— start of EXTRACTED RECORDS —
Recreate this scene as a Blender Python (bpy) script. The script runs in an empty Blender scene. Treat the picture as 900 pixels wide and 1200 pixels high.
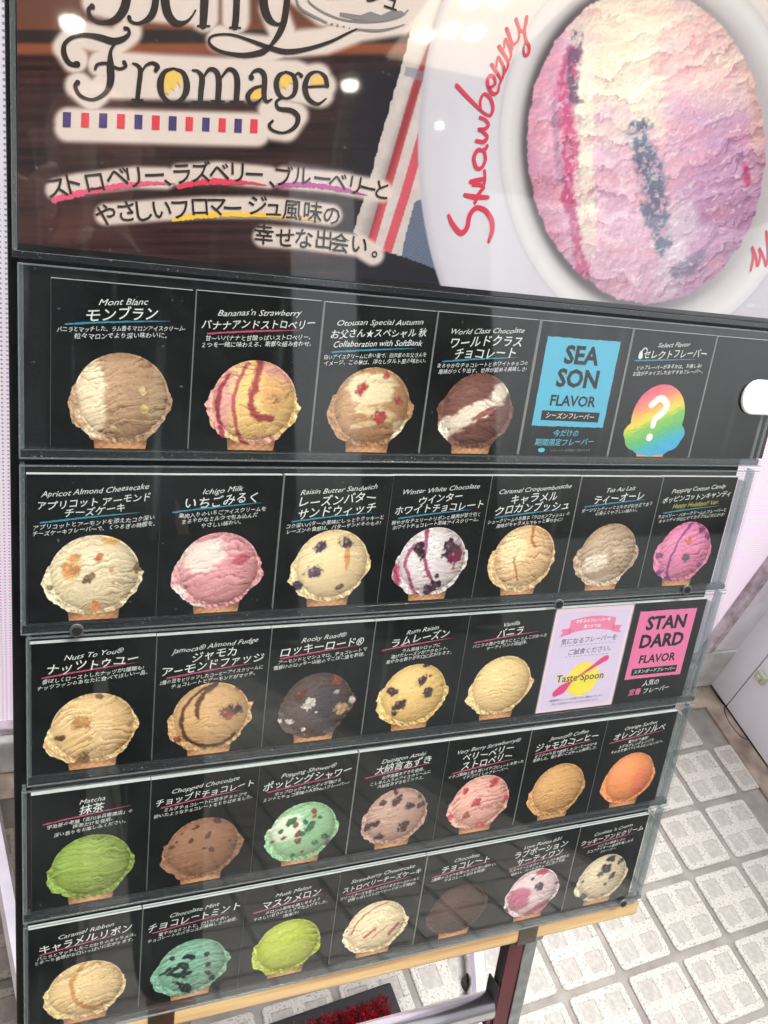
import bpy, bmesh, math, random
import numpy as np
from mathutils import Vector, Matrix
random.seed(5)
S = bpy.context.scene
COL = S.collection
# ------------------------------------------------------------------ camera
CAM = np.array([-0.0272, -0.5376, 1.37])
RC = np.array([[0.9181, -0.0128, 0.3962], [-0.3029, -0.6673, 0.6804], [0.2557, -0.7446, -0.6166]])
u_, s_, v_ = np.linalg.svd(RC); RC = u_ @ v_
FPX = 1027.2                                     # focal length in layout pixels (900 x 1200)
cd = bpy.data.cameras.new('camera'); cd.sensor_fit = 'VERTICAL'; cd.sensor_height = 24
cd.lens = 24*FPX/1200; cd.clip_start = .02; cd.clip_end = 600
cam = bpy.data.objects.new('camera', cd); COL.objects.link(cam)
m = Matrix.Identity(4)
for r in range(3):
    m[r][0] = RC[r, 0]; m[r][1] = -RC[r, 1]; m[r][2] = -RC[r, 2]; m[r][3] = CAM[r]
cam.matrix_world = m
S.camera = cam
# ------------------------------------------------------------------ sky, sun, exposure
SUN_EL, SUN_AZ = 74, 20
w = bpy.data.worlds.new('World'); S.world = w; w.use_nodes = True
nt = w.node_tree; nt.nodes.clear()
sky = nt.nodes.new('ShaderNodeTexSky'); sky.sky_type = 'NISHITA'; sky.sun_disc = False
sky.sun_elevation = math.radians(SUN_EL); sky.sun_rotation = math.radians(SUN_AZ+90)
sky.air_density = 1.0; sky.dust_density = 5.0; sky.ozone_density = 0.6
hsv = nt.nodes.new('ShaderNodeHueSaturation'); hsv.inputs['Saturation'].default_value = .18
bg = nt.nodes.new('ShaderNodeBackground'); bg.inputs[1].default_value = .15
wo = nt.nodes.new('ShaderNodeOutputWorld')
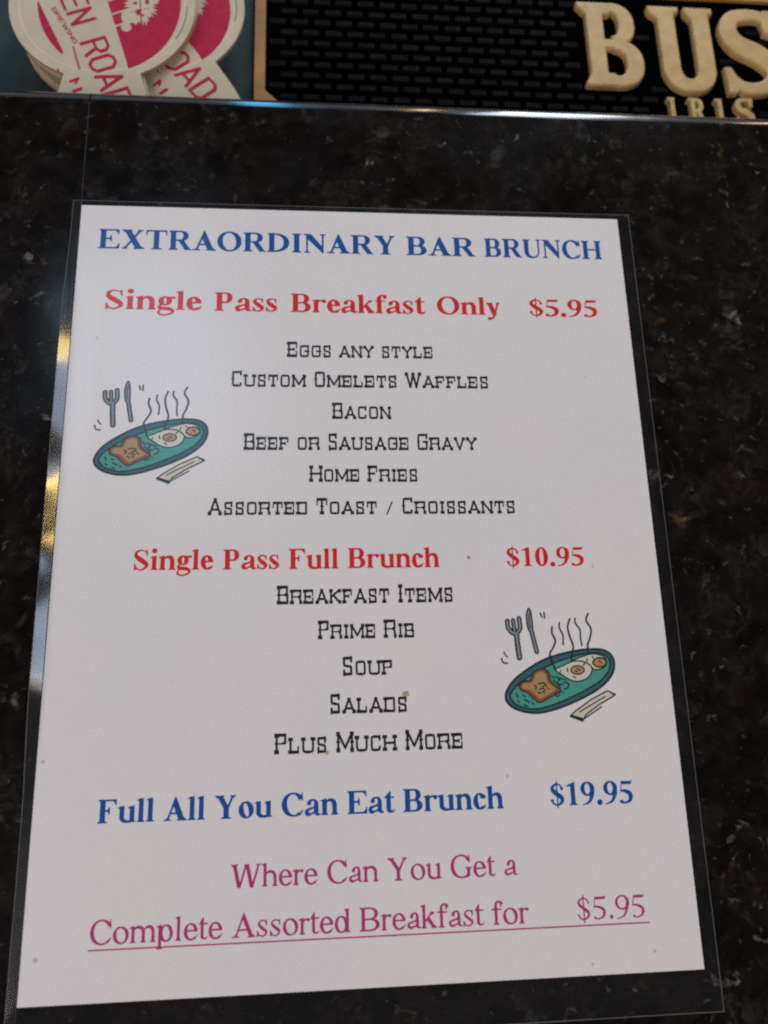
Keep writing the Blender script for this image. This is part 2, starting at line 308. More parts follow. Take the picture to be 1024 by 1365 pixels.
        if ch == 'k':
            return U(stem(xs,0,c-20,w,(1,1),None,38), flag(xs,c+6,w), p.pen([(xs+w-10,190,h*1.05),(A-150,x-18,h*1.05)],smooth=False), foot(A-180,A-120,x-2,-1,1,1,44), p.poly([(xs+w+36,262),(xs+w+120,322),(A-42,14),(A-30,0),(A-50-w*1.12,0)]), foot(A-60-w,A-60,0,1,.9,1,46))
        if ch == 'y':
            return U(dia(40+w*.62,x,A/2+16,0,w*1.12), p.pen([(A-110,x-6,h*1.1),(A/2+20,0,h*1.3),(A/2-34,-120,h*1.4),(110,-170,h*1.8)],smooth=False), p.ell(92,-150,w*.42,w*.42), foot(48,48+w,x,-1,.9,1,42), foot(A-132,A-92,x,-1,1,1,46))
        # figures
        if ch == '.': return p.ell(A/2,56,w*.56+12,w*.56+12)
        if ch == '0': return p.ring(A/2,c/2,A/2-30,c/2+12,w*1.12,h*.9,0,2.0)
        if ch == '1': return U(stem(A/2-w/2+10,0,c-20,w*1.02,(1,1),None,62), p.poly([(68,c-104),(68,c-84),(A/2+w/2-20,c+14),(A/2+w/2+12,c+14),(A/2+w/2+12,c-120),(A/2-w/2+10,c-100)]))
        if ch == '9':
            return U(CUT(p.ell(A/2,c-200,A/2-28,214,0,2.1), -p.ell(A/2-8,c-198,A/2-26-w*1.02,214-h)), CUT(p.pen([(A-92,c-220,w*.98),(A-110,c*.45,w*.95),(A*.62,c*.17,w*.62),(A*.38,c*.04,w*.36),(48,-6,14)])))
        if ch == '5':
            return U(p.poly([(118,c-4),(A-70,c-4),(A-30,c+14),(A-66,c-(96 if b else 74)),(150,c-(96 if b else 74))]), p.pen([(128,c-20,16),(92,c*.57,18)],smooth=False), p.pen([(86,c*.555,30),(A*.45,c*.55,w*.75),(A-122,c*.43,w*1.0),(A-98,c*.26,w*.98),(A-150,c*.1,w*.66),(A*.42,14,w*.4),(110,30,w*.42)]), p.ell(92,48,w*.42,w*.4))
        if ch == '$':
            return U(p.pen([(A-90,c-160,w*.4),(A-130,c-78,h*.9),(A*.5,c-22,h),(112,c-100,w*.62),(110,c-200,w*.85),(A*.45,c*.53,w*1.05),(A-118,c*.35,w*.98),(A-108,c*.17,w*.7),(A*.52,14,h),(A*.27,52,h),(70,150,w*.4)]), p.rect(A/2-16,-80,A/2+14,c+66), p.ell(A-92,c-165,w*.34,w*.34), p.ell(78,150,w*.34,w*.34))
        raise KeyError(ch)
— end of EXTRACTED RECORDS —
— start of EXTRACTED RECORDS —
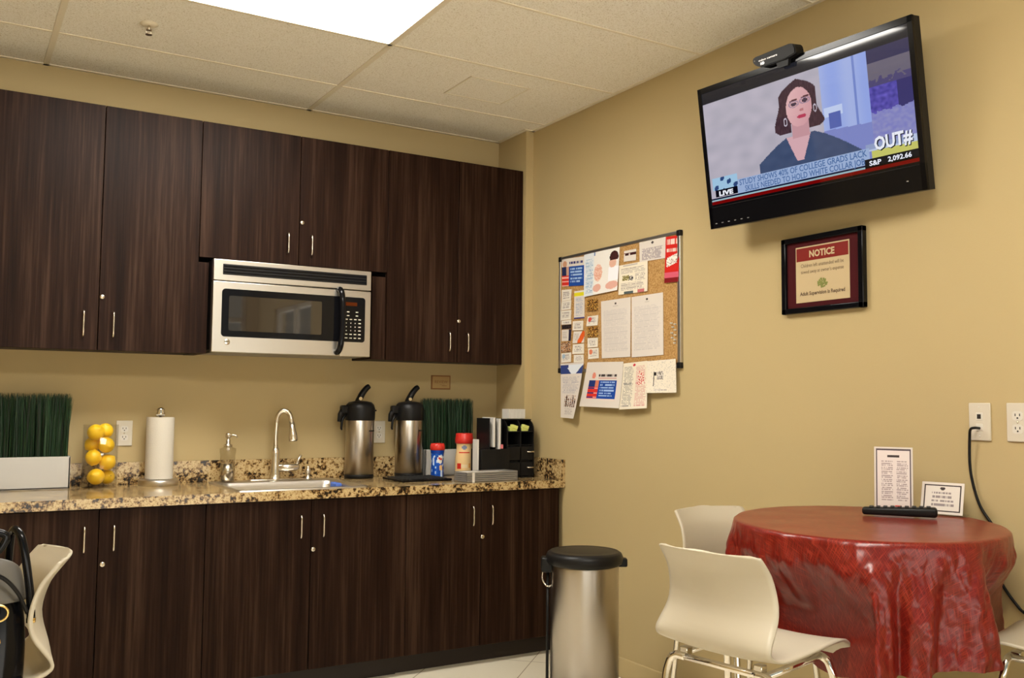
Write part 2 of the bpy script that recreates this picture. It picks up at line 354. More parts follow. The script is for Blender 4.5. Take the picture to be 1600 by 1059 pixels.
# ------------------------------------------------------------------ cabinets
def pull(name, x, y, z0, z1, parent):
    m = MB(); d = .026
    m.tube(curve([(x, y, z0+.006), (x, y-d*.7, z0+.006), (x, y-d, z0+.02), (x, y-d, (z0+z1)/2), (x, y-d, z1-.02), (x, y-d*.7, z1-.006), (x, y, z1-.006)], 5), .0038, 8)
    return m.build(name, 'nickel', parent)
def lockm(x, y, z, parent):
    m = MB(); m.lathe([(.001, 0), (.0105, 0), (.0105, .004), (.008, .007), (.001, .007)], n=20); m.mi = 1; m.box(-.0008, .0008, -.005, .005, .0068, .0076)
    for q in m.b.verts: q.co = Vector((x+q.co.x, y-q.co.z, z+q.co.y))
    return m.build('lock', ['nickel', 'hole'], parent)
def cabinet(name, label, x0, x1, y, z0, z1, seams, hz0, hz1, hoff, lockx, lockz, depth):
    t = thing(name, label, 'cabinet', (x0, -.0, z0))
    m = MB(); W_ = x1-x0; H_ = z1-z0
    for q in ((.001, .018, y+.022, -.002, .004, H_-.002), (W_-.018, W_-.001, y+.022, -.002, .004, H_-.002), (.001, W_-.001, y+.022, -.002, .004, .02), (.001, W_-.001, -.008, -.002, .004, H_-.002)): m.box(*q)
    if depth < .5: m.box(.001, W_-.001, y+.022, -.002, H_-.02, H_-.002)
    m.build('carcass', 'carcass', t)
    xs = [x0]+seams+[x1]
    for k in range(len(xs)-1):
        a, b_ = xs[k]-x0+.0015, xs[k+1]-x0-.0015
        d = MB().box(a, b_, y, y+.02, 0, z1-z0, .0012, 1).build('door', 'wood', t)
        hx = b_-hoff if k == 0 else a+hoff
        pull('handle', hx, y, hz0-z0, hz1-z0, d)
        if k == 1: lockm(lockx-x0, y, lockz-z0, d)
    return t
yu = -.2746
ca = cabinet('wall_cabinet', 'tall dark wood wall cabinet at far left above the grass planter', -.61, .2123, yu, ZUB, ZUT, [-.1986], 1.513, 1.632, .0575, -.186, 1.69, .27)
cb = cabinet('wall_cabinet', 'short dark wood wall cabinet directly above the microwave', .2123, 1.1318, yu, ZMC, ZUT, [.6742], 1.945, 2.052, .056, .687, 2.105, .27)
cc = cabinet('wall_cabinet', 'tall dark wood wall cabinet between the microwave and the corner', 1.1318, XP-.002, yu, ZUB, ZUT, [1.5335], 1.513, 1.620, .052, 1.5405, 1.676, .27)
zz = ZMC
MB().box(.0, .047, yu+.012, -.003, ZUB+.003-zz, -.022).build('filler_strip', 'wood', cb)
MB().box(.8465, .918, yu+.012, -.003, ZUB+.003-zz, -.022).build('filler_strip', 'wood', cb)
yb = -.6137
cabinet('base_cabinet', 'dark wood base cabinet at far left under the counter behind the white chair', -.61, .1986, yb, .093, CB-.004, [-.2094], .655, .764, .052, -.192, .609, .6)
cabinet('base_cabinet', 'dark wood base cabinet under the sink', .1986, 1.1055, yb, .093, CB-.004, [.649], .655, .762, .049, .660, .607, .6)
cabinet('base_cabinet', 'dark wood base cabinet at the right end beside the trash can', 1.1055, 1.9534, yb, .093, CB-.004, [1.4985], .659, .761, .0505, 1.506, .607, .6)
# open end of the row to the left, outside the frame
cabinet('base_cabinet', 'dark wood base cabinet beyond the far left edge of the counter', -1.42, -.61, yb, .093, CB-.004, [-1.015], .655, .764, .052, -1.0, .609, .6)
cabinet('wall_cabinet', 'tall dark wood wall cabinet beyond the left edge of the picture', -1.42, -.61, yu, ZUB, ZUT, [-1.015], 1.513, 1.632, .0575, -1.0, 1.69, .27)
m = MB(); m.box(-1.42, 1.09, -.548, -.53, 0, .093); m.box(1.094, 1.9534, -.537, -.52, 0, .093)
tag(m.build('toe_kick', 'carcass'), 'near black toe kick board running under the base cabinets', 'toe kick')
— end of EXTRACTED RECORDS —
— start of EXTRACTED RECORDS —
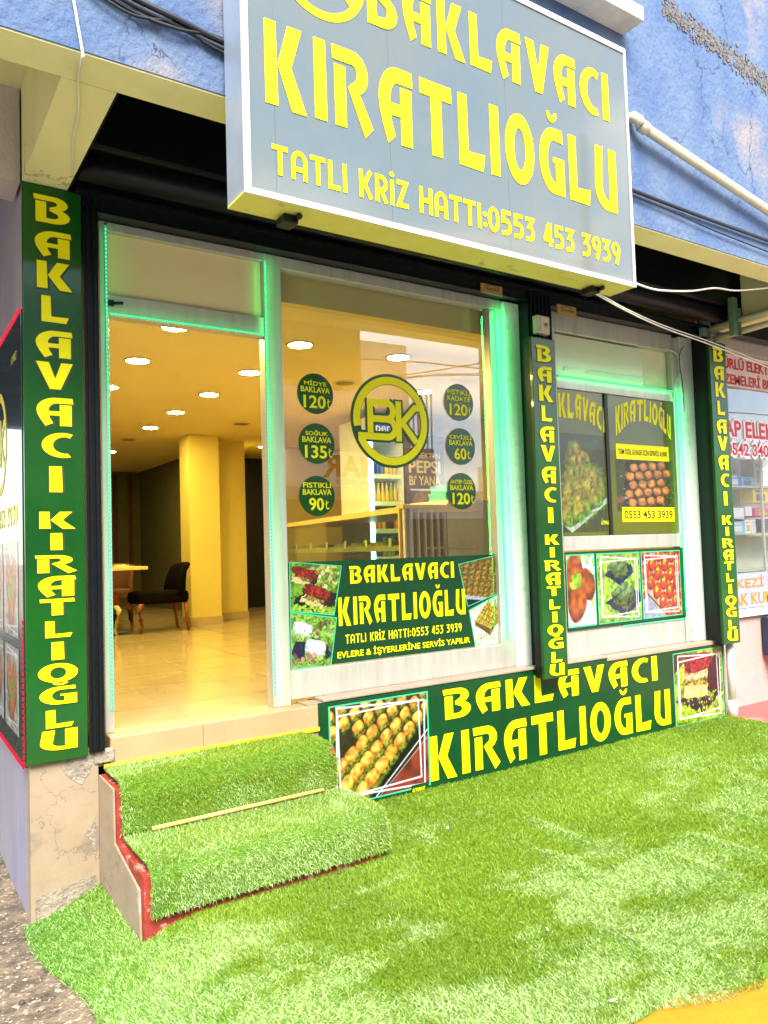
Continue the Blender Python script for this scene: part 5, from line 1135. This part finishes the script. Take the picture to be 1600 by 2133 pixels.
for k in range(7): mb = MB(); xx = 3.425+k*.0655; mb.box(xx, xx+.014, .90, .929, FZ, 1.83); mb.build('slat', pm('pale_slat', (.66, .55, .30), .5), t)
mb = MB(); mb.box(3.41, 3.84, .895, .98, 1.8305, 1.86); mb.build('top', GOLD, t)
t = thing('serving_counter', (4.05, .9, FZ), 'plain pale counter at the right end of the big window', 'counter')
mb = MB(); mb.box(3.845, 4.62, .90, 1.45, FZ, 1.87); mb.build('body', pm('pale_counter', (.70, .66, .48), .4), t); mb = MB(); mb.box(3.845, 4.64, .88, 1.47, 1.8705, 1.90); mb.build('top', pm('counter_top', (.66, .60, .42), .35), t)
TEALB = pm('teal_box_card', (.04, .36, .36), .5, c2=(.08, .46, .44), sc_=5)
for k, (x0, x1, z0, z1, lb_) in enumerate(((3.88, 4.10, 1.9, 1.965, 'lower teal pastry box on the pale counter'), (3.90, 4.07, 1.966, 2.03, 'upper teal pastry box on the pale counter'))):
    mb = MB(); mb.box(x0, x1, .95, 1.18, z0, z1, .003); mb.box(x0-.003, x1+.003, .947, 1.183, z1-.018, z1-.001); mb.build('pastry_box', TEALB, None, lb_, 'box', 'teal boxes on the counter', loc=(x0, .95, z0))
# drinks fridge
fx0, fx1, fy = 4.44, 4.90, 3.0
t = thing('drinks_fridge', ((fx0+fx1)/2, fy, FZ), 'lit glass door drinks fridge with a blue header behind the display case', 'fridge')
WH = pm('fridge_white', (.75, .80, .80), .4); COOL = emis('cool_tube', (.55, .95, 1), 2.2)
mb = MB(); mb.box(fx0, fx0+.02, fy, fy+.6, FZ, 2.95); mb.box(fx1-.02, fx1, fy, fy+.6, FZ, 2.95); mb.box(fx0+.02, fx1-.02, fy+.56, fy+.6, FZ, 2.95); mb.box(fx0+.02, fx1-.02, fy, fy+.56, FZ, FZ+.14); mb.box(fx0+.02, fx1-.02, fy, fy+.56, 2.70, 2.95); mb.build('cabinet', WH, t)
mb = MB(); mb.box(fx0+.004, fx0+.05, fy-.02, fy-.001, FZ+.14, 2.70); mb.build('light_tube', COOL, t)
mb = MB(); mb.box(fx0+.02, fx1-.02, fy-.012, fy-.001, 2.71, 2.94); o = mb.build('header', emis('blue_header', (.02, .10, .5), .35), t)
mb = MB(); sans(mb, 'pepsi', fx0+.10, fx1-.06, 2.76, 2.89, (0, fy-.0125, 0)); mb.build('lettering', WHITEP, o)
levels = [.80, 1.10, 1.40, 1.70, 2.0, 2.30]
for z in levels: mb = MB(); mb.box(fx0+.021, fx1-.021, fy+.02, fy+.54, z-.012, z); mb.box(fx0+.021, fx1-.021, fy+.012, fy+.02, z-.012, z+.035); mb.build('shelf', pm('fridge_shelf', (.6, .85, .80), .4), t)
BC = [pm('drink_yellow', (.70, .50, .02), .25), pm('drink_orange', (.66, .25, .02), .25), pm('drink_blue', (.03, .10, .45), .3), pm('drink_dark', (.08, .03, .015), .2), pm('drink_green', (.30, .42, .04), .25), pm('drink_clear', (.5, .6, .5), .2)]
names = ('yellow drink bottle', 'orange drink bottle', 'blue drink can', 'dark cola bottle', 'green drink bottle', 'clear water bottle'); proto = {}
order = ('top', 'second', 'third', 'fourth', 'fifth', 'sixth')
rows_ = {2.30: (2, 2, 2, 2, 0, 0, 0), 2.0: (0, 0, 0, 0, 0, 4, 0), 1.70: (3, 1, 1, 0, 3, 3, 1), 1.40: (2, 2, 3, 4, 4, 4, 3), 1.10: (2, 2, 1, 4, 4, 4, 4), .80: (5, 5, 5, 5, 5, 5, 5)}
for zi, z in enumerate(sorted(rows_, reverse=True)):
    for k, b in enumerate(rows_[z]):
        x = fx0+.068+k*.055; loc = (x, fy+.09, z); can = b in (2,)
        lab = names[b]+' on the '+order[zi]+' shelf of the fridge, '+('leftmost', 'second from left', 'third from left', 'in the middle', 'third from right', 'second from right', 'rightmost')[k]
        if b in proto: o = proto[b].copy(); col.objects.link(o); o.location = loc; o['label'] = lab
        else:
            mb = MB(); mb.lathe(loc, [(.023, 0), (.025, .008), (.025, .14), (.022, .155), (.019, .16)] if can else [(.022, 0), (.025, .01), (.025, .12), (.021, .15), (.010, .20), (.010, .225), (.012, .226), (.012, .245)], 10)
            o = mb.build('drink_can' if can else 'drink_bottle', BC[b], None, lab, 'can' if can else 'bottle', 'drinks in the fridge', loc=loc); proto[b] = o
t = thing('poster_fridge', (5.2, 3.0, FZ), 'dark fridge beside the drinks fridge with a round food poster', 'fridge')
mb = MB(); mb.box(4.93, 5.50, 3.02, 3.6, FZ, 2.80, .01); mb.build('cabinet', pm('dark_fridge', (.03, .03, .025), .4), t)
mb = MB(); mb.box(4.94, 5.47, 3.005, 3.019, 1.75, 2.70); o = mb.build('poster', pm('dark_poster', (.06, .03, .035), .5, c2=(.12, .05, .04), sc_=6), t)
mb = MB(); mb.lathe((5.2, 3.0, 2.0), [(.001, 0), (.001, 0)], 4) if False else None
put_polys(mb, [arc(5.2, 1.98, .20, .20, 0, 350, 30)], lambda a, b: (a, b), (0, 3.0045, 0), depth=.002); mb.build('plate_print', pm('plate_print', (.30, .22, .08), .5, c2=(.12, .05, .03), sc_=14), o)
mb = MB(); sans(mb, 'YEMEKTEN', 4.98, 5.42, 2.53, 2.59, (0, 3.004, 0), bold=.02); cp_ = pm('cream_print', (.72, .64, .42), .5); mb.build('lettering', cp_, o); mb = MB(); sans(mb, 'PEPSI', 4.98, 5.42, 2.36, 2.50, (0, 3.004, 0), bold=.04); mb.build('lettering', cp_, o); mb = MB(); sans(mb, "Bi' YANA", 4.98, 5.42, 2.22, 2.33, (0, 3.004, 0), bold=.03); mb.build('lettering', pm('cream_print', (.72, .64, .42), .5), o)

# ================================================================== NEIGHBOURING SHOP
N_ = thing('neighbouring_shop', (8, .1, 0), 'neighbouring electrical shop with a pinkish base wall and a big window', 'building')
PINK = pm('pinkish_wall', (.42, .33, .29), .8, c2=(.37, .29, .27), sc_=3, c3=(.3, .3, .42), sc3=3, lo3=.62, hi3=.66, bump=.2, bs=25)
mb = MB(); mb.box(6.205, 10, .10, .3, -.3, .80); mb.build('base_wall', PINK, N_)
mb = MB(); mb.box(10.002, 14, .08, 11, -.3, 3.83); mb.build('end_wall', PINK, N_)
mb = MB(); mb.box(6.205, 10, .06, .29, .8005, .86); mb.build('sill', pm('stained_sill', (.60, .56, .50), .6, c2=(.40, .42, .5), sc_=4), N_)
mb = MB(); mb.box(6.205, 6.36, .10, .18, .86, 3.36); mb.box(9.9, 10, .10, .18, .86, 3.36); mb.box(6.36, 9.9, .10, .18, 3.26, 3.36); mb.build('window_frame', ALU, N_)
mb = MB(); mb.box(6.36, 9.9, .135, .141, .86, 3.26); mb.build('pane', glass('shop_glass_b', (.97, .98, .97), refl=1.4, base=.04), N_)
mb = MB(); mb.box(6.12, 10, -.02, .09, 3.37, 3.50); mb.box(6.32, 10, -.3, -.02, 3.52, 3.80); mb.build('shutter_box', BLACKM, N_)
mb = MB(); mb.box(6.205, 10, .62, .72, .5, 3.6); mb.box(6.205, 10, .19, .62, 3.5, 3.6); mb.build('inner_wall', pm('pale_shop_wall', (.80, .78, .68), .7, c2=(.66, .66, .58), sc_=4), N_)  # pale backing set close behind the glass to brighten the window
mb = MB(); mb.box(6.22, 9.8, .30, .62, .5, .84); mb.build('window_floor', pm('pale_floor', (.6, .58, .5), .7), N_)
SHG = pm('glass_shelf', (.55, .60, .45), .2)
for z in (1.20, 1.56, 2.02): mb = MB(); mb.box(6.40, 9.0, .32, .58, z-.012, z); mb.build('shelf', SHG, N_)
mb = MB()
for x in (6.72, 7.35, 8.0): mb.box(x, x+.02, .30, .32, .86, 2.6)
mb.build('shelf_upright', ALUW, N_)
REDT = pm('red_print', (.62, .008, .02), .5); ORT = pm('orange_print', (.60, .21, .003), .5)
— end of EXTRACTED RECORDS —
● **CHALLENGE**: The first line to give again is the one with "Recreate this scene", and the last is the one with "wo = nt.nodes.new('ShaderNodeOutputWorld')". Repeat them and everything between exactly, minus the pictures.

● **OUTPUT BELOW**:
Recreate this scene as a Blender Python (bpy) script. The script runs in an empty Blender scene. Treat the picture as 900 pixels wide and 1200 pixels high.
import bpy, bmesh, math, random
import numpy as np
from mathutils import Vector, Matrix
random.seed(5)
S = bpy.context.scene
COL = S.collection
# ------------------------------------------------------------------ camera
CAM = np.array([-0.0272, -0.5376, 1.37])
RC = np.array([[0.9181, -0.0128, 0.3962], [-0.3029, -0.6673, 0.6804], [0.2557, -0.7446, -0.6166]])
u_, s_, v_ = np.linalg.svd(RC); RC = u_ @ v_
FPX = 1027.2                                     # focal length in layout pixels (900 x 1200)
cd = bpy.data.cameras.new('camera'); cd.sensor_fit = 'VERTICAL'; cd.sensor_height = 24
cd.lens = 24*FPX/1200; cd.clip_start = .02; cd.clip_end = 600
cam = bpy.data.objects.new('camera', cd); COL.objects.link(cam)
m = Matrix.Identity(4)
for r in range(3):
    m[r][0] = RC[r, 0]; m[r][1] = -RC[r, 1]; m[r][2] = -RC[r, 2]; m[r][3] = CAM[r]
cam.matrix_world = m
S.camera = cam
# ------------------------------------------------------------------ sky, sun, exposure
SUN_EL, SUN_AZ = 74, 20
w = bpy.data.worlds.new('World'); S.world = w; w.use_nodes = True
nt = w.node_tree; nt.nodes.clear()
sky = nt.nodes.new('ShaderNodeTexSky'); sky.sky_type = 'NISHITA'; sky.sun_disc = False
sky.sun_elevation = math.radians(SUN_EL); sky.sun_rotation = math.radians(SUN_AZ+90)
sky.air_density = 1.0; sky.dust_density = 5.0; sky.ozone_density = 0.6
hsv = nt.nodes.new('ShaderNodeHueSaturation'); hsv.inputs['Saturation'].default_value = .18
bg = nt.nodes.new('ShaderNodeBackground'); bg.inputs[1].default_value = .15
wo = nt.nodes.new('ShaderNodeOutputWorld')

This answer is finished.